[GE users] reserved ports in SGE 6.0

Andy Schwierskott andy.schwierskott at sun.com
Tue Nov 23 16:18:34 GMT 2004


Sean,

>> if you don't have a secure filesystem (like AFS) of course it means your
>> certificates needs to be on a local filesystem to have the full security
>> needs addressed.
>
> Lets suppose that the cluster has a physically secure LAN (such as I
> have).  Someone putting a rogue machine on the network becomes less of a
> concern (and that's the main disadvantage I see of reserved ports).  At
> that point the only way for someone to break the security is for them to
> gain root privileges on a machine.  However, even with AFS, all someone
> has to do is become root, wait for you to login, then a few environment
> variable changes and they have access to all your files in AFS.  As
> such, I'm not sure that AFS with CSP is any more secure than reserved
> ports, in what I consider to be the common case of having a physically
> secure LAN.

I think I'm not getting the point - in AFS it doesn't help you to be root I
think - with the special AFS login binary user root cannot simply login as a
norm user and get access to the user's home directory. Same would be with
DCE.

> As a somewhat related question, if users kept their tickets on local
> harddrives, what systems would they have to be on?  Just the submit and
> admin hosts?  Or the compute nodes as well?

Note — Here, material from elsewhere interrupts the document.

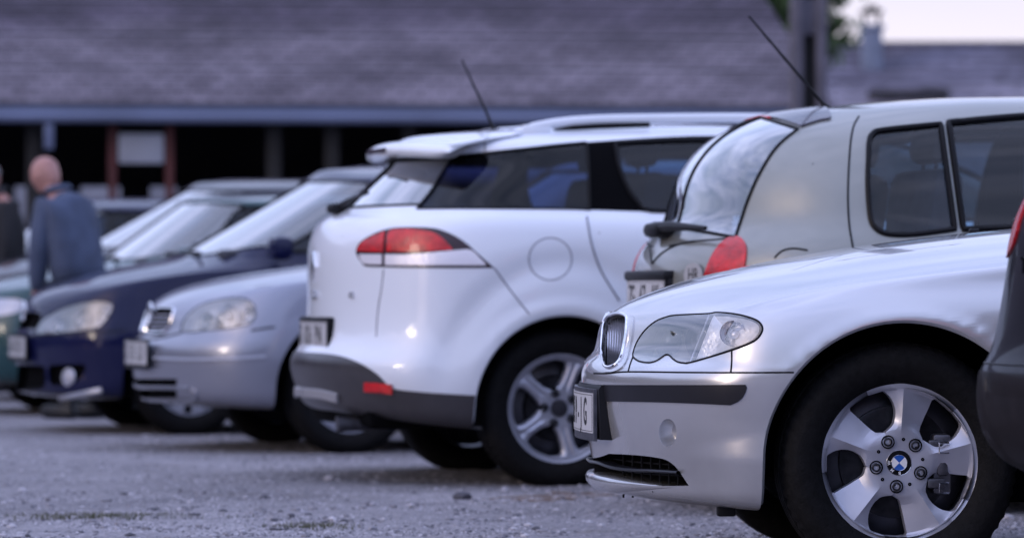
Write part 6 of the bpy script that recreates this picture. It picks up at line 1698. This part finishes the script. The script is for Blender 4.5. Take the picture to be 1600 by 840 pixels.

All hosts where SGE commands are executed. If within a job script a qresub
or qsub is done the keys needs to be available on the exec hosts as well.

>> As many sites regards that reserved port security of the r* commands as
>> insecure the same applies to the SGE binaries being using a reserved port.
>> It's not perfect but it may fullfill certain minimum security requiremements
>> for some sites.
>>
>
> Right, reserved ports aren't prefect, but they are better than nothing.
> Especially considering that with the default (non-CSP) install of SGE
> 6.0u1, its relatively easy for a knowledgeable user to to gain root
> access on a compute node.  (If you're not sure how they would do this,
> email and I will answer privately)  As such, I'd like to see reserved
> ports as the minimum security for SGE instead of the current minimum of
> essentially no security.
>
>> In 5.3 all communication (including daemons and commd-commd communication)
>> used the reserved port. Any of the SGE commands which can run in a
>> multithreaded context could not use this feature in 6.0 - this also may
>> include qsub (not sure - needs to be confirmed by a devleoper)!
>
> I'm not sure about the other systems you support (especially with the
> upcoming NT compute node support), however Linux has something called
> capabilities that should help with this.  They should allow a setuid
> program to keep certain bits of root privileges (ie opening a reserved
> port), but drop the rest.
>
> I'm a little surprised to heard that qsub is threaded.  I can understand
> sge_qmaster being threaded, but not sure I see why qsub needs to be.

qsub is no build on top of Japi - an internal API which is used for DRMAA.
In DRMAA and wit "qsub -sync" you can wait (asynchronously) for the end of a
job - this is implemented as a thread.

Though most command line commands do not use actively threads (and execd and
scheduler as well today) this may change at any time.

Christian who developed the new commlib and who suggested that you file an
RFE certainly can make a better assessment what needs to be done on the
technical side to support the reserved port security mode in 6.0 - the final
decision will then depend on time and priorities whether the Sun developers
will implement this functionality. Of course, being an open source project
there's the option for other to work on this as well.

> Along those lines, do you know why sge_qmaster needs to open any
> outgoing ports?  I thought all the execd's opened ports to sge_qmaster.
> So, sge_qmaster should be able to send jobs/etc over those connections.

It does - to connect to other execds.